Possible problem with custom derivative of jnp.sinc. at x=0

[jecampagne]

Hello,
I may do not anderstand correctly the custom_jvp:

jax/jax/_src/numpy/ufuncs.py

Lines 2940 to 2953 in 15024ba

	@partial(custom_jvp, nondiff_argnums=(0,))
	def _sinc_maclaurin(k, x):
	# compute the kth derivative of x -> sin(x)/x evaluated at zero (since we
	# compute the monomial term in the jvp rule)
	# TODO(mattjj): see https://github.com/jax-ml/jax/issues/10750
	if k % 2:
	return x * 0
	else:
	return x * 0 + _lax_const(x, (-1) ** (k // 2) / (k + 1))
	@_sinc_maclaurin.defjvp
	def _sinc_maclaurin_jvp(k, primals, tangents):
	(x,), (t,) = primals, tangents
	return _sinc_maclaurin(k, x), _sinc_maclaurin(k + 1, x) * t

But looking at the successive derivative at x=0

sincp = grad(jnp.sinc)
sincp2 = grad(sincp)
sincp3 = grad(sincp2)
sincp4 = grad(sincp3)
sincp(0.),sincp2(0.),sincp3(0.),sincp4(0.)

gives

(Array(0., dtype=float64, weak_type=True),
 Array(-3.28986813, dtype=float64, weak_type=True),
 Array(0., dtype=float64, weak_type=True),
 Array(19.48181821, dtype=float64, weak_type=True))

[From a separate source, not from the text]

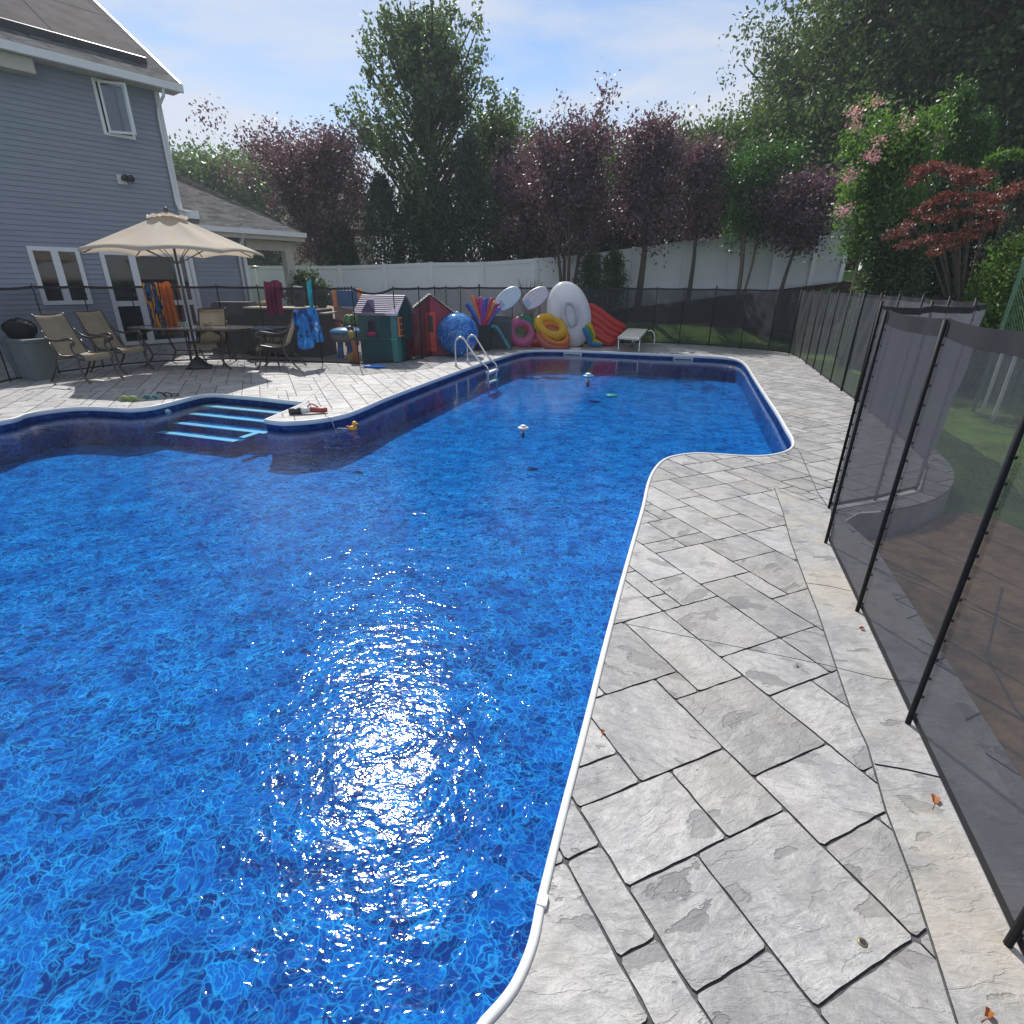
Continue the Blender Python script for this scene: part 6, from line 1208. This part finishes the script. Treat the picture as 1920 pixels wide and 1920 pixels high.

But clearly in Mathematica

sinc(Pi x)^{(p)}(x=0) = If[Mod[p, 2] == 1, 0, Pi^p (-1)^(p/2)/(p + 1)!]

which will gives for the sincp2(0.), sincp4(0.).

-1.64493, 0.811742

And if one instead uses

 If[Mod[p, 2] == 1, 0, Pi^p (-1)^(p/2)/(p + 1)]}

then one recovers the current JAX sinc behavior as

-3.28987, 19.4818

So I wander if someones forget to use the factorial "(p+1)!" (ie. Gamma[p+2]) and use simply ("p+1").

If I am true this is a bug in the current version. and I propse

@partial(custom_jvp, nondiff_argnums=(0,)) 
 def _sinc_maclaurin(k, x): 
   # compute the kth derivative of x -> sin(x)/x evaluated at zero (since we 
   # compute the monomial term in the jvp rule) 
   # TODO(mattjj): see https://github.com/jax-ml/jax/issues/10750 
   if k % 2: 
     return x * 0 
   else: 
     return x * 0 + _lax_const(x, (-1) ** (k // 2) / jax.numpy.exp(jax.lax.lgamma(k+2.))

If not then there is some I do not undersrtand.

[jakevdp]

I don't understand the mathematica result you quote: it just seems wrong.

For example, here is a table of sinc derivatives at x = 0 that agrees with the formula and output values used in JAX, and disagrees with the formula and values you mention from mathematica: https://calculus.subwiki.org/wiki/Sinc_function#Higher_derivatives_at_zero Note that this table is for $\sin(x)/x$, while JAX uses the convention $\sin(\pi x)/(\pi x)$ so you need to multiply the values in the table by a factor of $\pi^k$:

>>> np.pi ** 2 * (-1 / 3)
-3.289868133696453

>>> np.pi ** 4 * (1 / 5)
19.481818206800483

Checking another source, wolfram alpha returns values that match this table, and thus agrees with JAX: https://www.wolframalpha.com/input?i=table+d%5En%2Fdx%5En+sinc%28x%29+for+n+%3D+1+...+4

[jecampagne]

Well in Mathematuca

Series[Sinc[x  Pi], {x, 0, 6}]

and

Table[{p, If[Mod[p, 2] == 1, 0, Pi^p (-1)^(p/2)/(p + 1)!]}, {p, 
  Range[5]}]

While

Table[{p, If[Mod[p, 2] == 1, 0, Pi^p (-1)^(p/2)/(p + 1)]}, {p, 
   Range[5]}] // N

gives

{{1., 0.}, {2., -3.28987}, {3., 0.}, {4., 19.4818}, {5., 0.}}

[jakevdp]

I would double-check the step where you go from the series expansion to the first table. When you start taking nth derivatives of the series with respect to x and evaluate at x = 0, the factorial terms cancel out.

[jecampagne]

Ho! my bad :( Yes of course you're right. I was focusing in something else. Sorry.

[jakevdp]

No worries, thanks for flagging the potential issue!